Tuesday 15 September 2009

Welcome!

As the five day Coast to Coast is becoming something of a quest, and with good people coming forward with hard cash for my chosen charity (Cat's Protection), I'm thinking that a blog is the best way to keep track of progress (or lack of it!)
Why 5 days when most people take 10 days to 2 weeks?
The inspiration for a 5 day crossing came from Ronald Turnbull's account 'Three Days to Kidsty Pike' in the (now out of print) book 'Coast to Coasting' co-authored with John Gillam. Ronald is an accomplished outdoors writer and the only author to write a book specifically for the use of a bivvy bag aptly called 'The Book of the Bivvy'. The use of a bivvy bag makes for lightweight and swift travel with early starts and late finishes.
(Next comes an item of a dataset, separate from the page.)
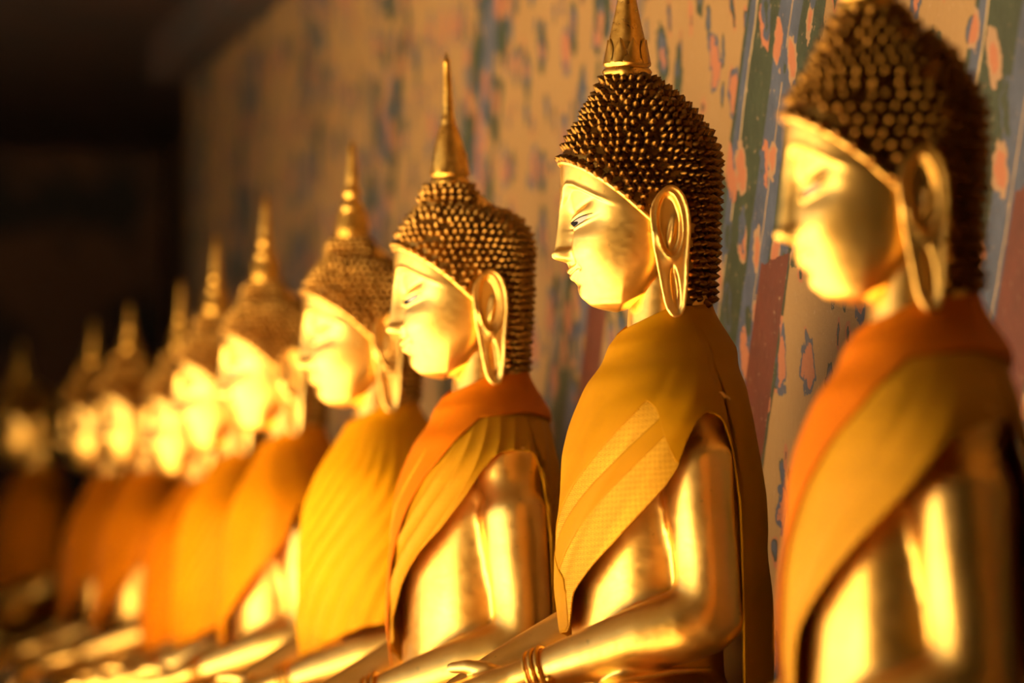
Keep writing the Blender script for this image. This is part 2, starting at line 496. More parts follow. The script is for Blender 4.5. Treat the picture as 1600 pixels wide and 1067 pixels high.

Alfred Wainwright's very popular Coast to Coast route (the subject of a recent TV series with presenter Julia Bradbury) traditionally starts at St. Bees in Cumbria, leaving behind the Irish Sea and finishing some nearly 200 miles farther on at Robin Hood's Bay on the Yorkshire Coast and the North Sea.
Ronald argues that the route is better followed East to West and with a large dollop of artistic license likens the journey westward with the ever approaching high point of Kidsty Pike in the Lake District to an assualt on Everest where the British blister becomes far worse than 'mere frostbite'!